Group F/64 - Formation and Participants

Formation and Participants

Group f/64 was created when photographer Willard Van Dyke and Ansel Adams decided to organize some of their fellow photographers for the purposes of promoting a common aesthetic principle. Van Dyke was an apprentice to Edward Weston, and in the early 1930s he established a small photography gallery in his home at 683 Brockhurst in Oakland. He called the gallery 683 "as our way of thumbing our nose at the New York people who didn't know us", a direct reference to Stieglitz and his earlier New York gallery called 291. Van Dyke's home/gallery became a gathering place for a close circle of photographers that eventually became the core of Group f/64.

In 1931, Weston was given an exhibition at the M.H. de Young Memorial Museum in San Francisco, and because of the public's interest in that show the photographers who gathered at Van Dyke's home decided to put together a group exhibition of their work. They convinced the director at the de Young Museum to give them the space, and on November 15, 1932, the first exhibition of Group f/64 opened to large crowds.

A small poster at the exhibition said:

"Group f/64 -
  • Ansel Adams
  • Imogen Cunningham
  • John Paul Edwards
  • Sonya Noskowiak
  • Henry Swift
  • Willard Van Dyke
  • Edward Weston
announces an exhibition of photographs at the M. H. de Young Memorial Museum.
From time to time various other photographers will be asked to display their work with Group f/64. Those invited for the first showing are:
  • Preston Holder
  • Kanaga]]
  • Alma Lavenson
  • Brett Weston.

This first exhibition consisted of 80 photographs, including 10 by Adams, 9 each by Cunningham, Edwards, Noskowiak, Swift, Van Dyke and Edward Weston, and 4 each by Holder, Kanaga, Lavenson and Brett Weston.
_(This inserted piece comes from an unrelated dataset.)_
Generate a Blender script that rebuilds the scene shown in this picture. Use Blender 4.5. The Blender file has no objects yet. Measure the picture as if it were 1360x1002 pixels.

Edward Weston's prints were priced at $15 each; all of the others were $10 each. The show ran for six weeks.

Photo historians generally agree that Group f/64 as an organized faction consisted of the first seven photographers, and the other four photographers are associated with the group by virtue of their visual aesthetics. In 1934 the group posted a notice in Camera Craft magazine that said "The F:64 group includes in its membership such well known names as Edward Weston, Ansel Adams, Willard Van Dyke, John Paul Edwards, Imogene Cunningham, Consuela Kanaga and several others." While this announcement implies that all of the photographers in the first exhibition were "members" of Group f/64, not all of the individuals considered themselves as such. In an interview later in her life, Kanaga said "I was in that f/64 show with Edward Weston, Imogen Cunningham, Willard Van Dyke and Ansel Adams, but I wasn't in a group, nor did I belong to anything ever. I wasn't a belonger."